-- Start --
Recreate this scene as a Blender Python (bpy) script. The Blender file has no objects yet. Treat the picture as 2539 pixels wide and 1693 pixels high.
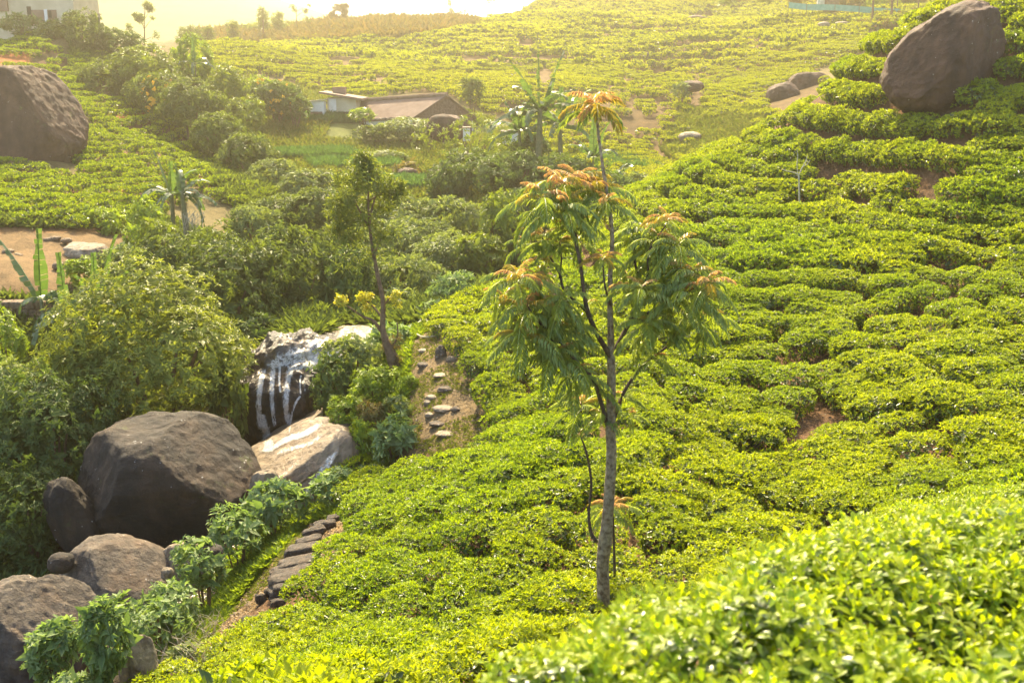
import bpy, math, random
import numpy as np
from mathutils import Vector, Matrix, noise as mnoise
from mathutils.bvhtree import BVHTree

# ------------------------------------------------------------------ camera, sky, sun, exposure
SC = bpy.context.scene
COL = SC.collection
FOCAL = 2491.0                      # focal length in pixels of the 2539 x 1693 photograph
CX, CY = 1269.5, 846.5
PITCH = math.radians(15.0)
cam_data = bpy.data.cameras.new('camera')
cam = bpy.data.objects.new('camera', cam_data); COL.objects.link(cam)
cam.location = (0, 0, 0); cam.rotation_euler = (math.radians(90) - PITCH, 0, 0)
cam_data.sensor_width = 36.0; cam_data.lens = 36.0 * FOCAL / 2539.0
cam_data.clip_start = 0.05; cam_data.clip_end = 5000
cam_data.dof.use_dof = True; cam_data.dof.focus_distance = 17.0; cam_data.dof.aperture_fstop = 3.5
SC.camera = cam

SUN_EL, SUN_AZ = math.radians(45), math.radians(-9)     # azimuth measured from the view direction (+Y), positive to the right
sd = Vector((math.sin(SUN_AZ) * math.cos(SUN_EL), math.cos(SUN_AZ) * math.cos(SUN_EL), math.sin(SUN_EL)))
world = bpy.data.worlds.new("World"); SC.world = world; world.use_nodes = True
wn = world.node_tree; wn.nodes.clear()
sky = wn.nodes.new('ShaderNodeTexSky'); sky.sky_type = 'NISHITA'; sky.sun_disc = False
sky.sun_elevation = SUN_EL; sky.sun_rotation = SUN_AZ; sky.altitude = 1200; sky.dust_density = 4.0; sky.air_density = 1.0
bg = wn.nodes.new('ShaderNodeBackground'); bg.inputs[1].default_value = 0.15
wo = wn.nodes.new('ShaderNodeOutputWorld')
wn.links.new(sky.outputs[0], bg.inputs[0]); wn.links.new(bg.outputs[0], wo.inputs[0])
sun_d = bpy.data.lights.new('sun', 'SUN'); sun_d.energy = 5.0; sun_d.angle = math.radians(0.5); sun_d.color = (1.0, 0.85, 0.54)
sun = bpy.data.objects.new('sun', sun_d); COL.objects.link(sun)
sun.rotation_euler = sd.to_track_quat('Z', 'Y').to_euler(); sun.location = (0, 0, 60)
SC.view_settings.view_transform = 'Standard'; SC.view_settings.look = 'None'
SC.view_settings.exposure = 1.97; SC.view_settings.gamma = 1.0
SC.cycles.max_bounces = 6; SC.cycles.diffuse_bounces = 3; SC.cycles.glossy_bounces = 2
SC.cycles.transmission_bounces = 4; SC.cycles.volume_bounces = 0; SC.cycles.transparent_max_bounces = 8
SC.cycles.caustics_reflective = False; SC.cycles.caustics_refractive = False
SC.cycles.use_denoising = True; SC.cycles.use_adaptive_sampling = True; SC.cycles.adaptive_threshold = 0.02
SC.cycles.volume_step_rate = 4.0; SC.cycles.sample_clamp_indirect = 4.0

R = random.Random(7)
NR = np.random.RandomState(11)
cP, sP = math.cos(PITCH), math.sin(PITCH)

# ------------------------------------------------------------------ geometry of the view (real distances)
def ray(px, py):
    x = (px - CX) / FOCAL; v = -(py - CY) / FOCAL
    Y = cP + v * sP; Z = -sP + v * cP
    return x / Y, Z / Y
def at(px, py, D):
    a, b = ray(px, py); return Vector((a * D, D, b * D))
def proj(X, Y, Z):
    f = Y * cP - Z * sP; u = Y * sP + Z * cP
    f = np.maximum(f, 1e-3)
    return CX + FOCAL * X / f, CY - FOCAL * u / f, f

# ------------------------------------------------------------------ terrain: thin-plate surface through surveyed points
T = .55
CTRL = [ # px, py, D, height of plants above the ground
 (2539,1693,2.2,.75),(1900,1693,2.4,.75),(1400,1693,2.9,.75),(1600,1480,4.4,.75),(2000,1330,5.5,.75),(2539,1215,6.5,.75),(3000,1150,7,.75),(3000,1693,2.2,.75),
 (400,1693,16.5,T),(700,1693,13,T),(1000,1693,10.5,T),(1150,1693,9.2,T),(1495,1520,14,T),(1300,1600,12,T),(1850,1450,14,T),(2200,1330,16.5,T),(2500,1180,19,T),(3000,1100,20,T),
 (650,1530,19,T),(850,1400,19.5,T),(930,1250,24,T),(1200,1350,17.5,T),(1500,1250,18.5,T),(1900,1150,22,T),(2500,1000,23,T),(1200,1050,28,T),(1500,1000,25,T),
 (1900,900,29,T),(2300,800,30,T),(1180,800,38,T),(1500,750,36,T),(1900,650,38,T),(2400,600,37,T),(1300,690,46,T),(1530,510,56,T),(1740,390,60,T),
 (1900,310,58,T),(2200,110,55,T),(2539,-30,52,T),(2100,450,47,T),(2400,350,43,T),(2500,200,46,T),(3000,500,36,T),(3000,200,42,T),
 # path and steps
 (800,1300,25.5,0),(700,1400,23,0),(600,1530,20.5,0),(1090,1100,28.5,0),(1070,1000,31,0),(1060,900,34,0),(1040,850,36.5,0),(870,1240,26.5,.3),
 # stream
 (850,830,43,0),(740,870,39.8,0),(820,1130,32.5,0),(700,1250,29.5,.3),(600,1290,28.5,.4),(470,1480,24,.3),(250,1650,20.5,.2),(100,1760,18,.3),
 # bank between stream and path
 (860,960,36,1.0),(900,1050,31.5,.9),(960,900,36,.7),(900,1160,28.5,.8),(560,1450,23,.8),(450,1600,18.8,.5),
 # left bank
 (60,1250,30,1.0),(420,900,36,2.5),(150,1000,36,1.2),(60,790,50,.2),(60,690,53,0),(250,700,52,1.5),(60,640,57,0),(250,600,60,.5),(60,575,62,0),(250,560,65,.5),(-400,700,52,0),(-400,1200,30,1),(-500,1690,18,1),
 (150,500,68,.5),(30,450,74,T),(350,480,76,T),(230,400,84,T),(620,470,82,T),(450,400,88,T),(250,260,104,T),(40,250,98,T),(500,330,100,2),(100,190,112,.3),(60,120,120,T),(150,75,128,0),
 (250,125,132,0),(330,145,135,0),(-400,60,120,0),(-400,300,90,0),
 (700,620,56,2.2),(850,640,57,2.2),(1000,650,60,1.6),(1150,660,58,1.3),(1250,600,66,2),(950,540,72,2),(1150,500,76,2),(700,500,76,1.5),
 (1450,500,80,2),(1000,450,92,.3),(1250,430,88,1.5),(700,400,100,1),(900,400,104,.3),(1150,370,105,1),(1450,440,98,.5),(800,320,118,.3),(620,290,120,1),(1050,325,118,1.5),(1300,350,112,.8),
 (1000,280,128,.3),(830,280,126,.3),(550,240,128,2),(700,210,150,T),(450,170,138,1),(560,150,165,T),(800,150,190,T),(1100,200,165,T),(1300,270,138,T),(1500,390,118,T),(1620,410,115,T),
 (1500,250,140,T),(1740,330,122,.5),(1850,240,138,T),(1950,200,150,T),(1300,100,215,T),(950,140,195,T),(1700,150,185,T),(1600,100,210,T),(2000,120,185,T),(700,118,215,T),(950,105,222,T),(1150,90,235,T),
 (2080,75,200,.3),(1800,50,240,T),(2250,30,225,.3),(2100,0,250,.5),(1900,5,260,1),(1500,30,270,T),(1300,12,300,T),(1500,-60,330,T),(2100,-60,330,T),(2600,-80,300,1),(3100,-100,250,1),
 (1150,72,285,1),(900,62,285,1),(700,80,270,1),(580,95,250,1),(400,112,180,2),
]
CTRL = [c for c in CTRL]
FREE = [ # hidden ground: X, D, Z
 (0,-6,-1.9),(-12,-6,-5.5),(12,-6,-1.0),(-6,3,-5.2),(-14,6,-9.5),(5,1,-1.9),(16,3,-1.8),
 (5.5,74,-10.5),(18,78,-8),(30,78,-3.5),(42,82,1),(12,90,-11),(25,100,-7),(45,110,0),
 (0,400,4),(-120,400,8),(120,420,24),(-60,330,8),(0,300,9),
 (-260,700,52),(-215,720,50),(-180,760,44),(-120,800,28),(-60,820,16),(0,900,12),(150,900,30),(-420,700,74),(-200,480,10),(-140,260,3),(-100,200,0),(-70,150,-1),
 (-12.3,36.5,-14.2),(-10.5,34.5,-13.9),(-9.0,37.8,-13.6),(-14.5,36,-14.0),(-7.3,35,-12.6),(-17.3,36.5,-13.6),
 (-9,43,-11.2),(-13,46,-11.8),(-8,50,-11.6),
]
def st(X, Y):
    Yc = np.maximum(Y, -7.0) + 10.0
    return X / Yc, np.log(Yc)
cs, ct, cq = [], [], []
for px, py, D, off in CTRL:
    p = at(px, py, D); s, t = st(p.x, p.y); cs.append(s); ct.append(t); cq.append((p.z - off) / (D + 10))
for X, D, Z in FREE:
    s, t = st(X, D); cs.append(s); ct.append(t); cq.append(Z / (D + 10))
cs, ct, cq = map(np.array, (cs, ct, cq))
KT = .55                                            # weight of the log-distance axis
def phi(r2): return np.where(r2 > 1e-12, r2 * np.log(np.maximum(r2, 1e-12)), 0)
n = len(cs)
A = phi((cs[:, None] - cs) ** 2 + ((ct[:, None] - ct) * KT) ** 2) + np.eye(n) * 2e-4
Pm = np.c_[np.ones(n), cs, ct]
W = np.linalg.solve(np.block([[A, Pm], [Pm.T, np.zeros((3, 3))]]), np.r_[cq, 0, 0, 0])
def vhash(ix, iy, seed):
    h = (ix * 374761393 + iy * 668265263 + seed * 1442695041).astype(np.int64) & 0x7fffffff
    h = (h ^ (h >> 13)) * 1274126177 & 0x7fffffff
    return ((h ^ (h >> 16)) & 0xffff) / 65535.0
def vn(x, y, seed=0):
    ix = np.floor(x).astype(np.int64); iy = np.floor(y).astype(np.int64); fx = x - ix; fy = y - iy
    fx = fx * fx * (3 - 2 * fx); fy = fy * fy * (3 - 2 * fy)
    a = vhash(ix, iy, seed); b = vhash(ix + 1, iy, seed); c = vhash(ix, iy + 1, seed); d = vhash(ix + 1, iy + 1, seed)
    return (a * (1 - fx) + b * fx) * (1 - fy) + (c * (1 - fx) + d * fx) * fy - .5
def fbm(x, y, seed=0, o=3):
    return sum(vn(x * 2 ** k, y * 2 ** k, seed + k) / 2 ** k for k in range(o))
def Hb(X, Y):
    X = np.asarray(X, float); Y = np.asarray(Y, float); s, t = st(X, Y)
    shp = s.shape; s = s.ravel(); t = t.ravel(); out = np.empty_like(s)
    for i in range(0, len(s), 20000):
        a = s[i:i + 20000, None]; b = t[i:i + 20000, None]
        out[i:i + 20000] = phi((a - cs) ** 2 + ((b - ct) * KT) ** 2) @ W[:n] + W[n] + W[n + 1] * a[:, 0] + W[n + 2] * b[:, 0]
    return (out * (np.exp(t))).reshape(shp)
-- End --
▶ _Given instruction_: Extract the lines exactly, please: the first line of the listing, the line with "from mathutils.bvhtree import BVHTree", and every line between them, but no pictures.

▶ _Task solution_:
Recreate this scene as a Blender Python (bpy) script. The Blender file has no objects yet. Treat the picture as 2539 pixels wide and 1693 pixels high.
import bpy, math, random
import numpy as np
from mathutils import Vector, Matrix, noise as mnoise
from mathutils.bvhtree import BVHTree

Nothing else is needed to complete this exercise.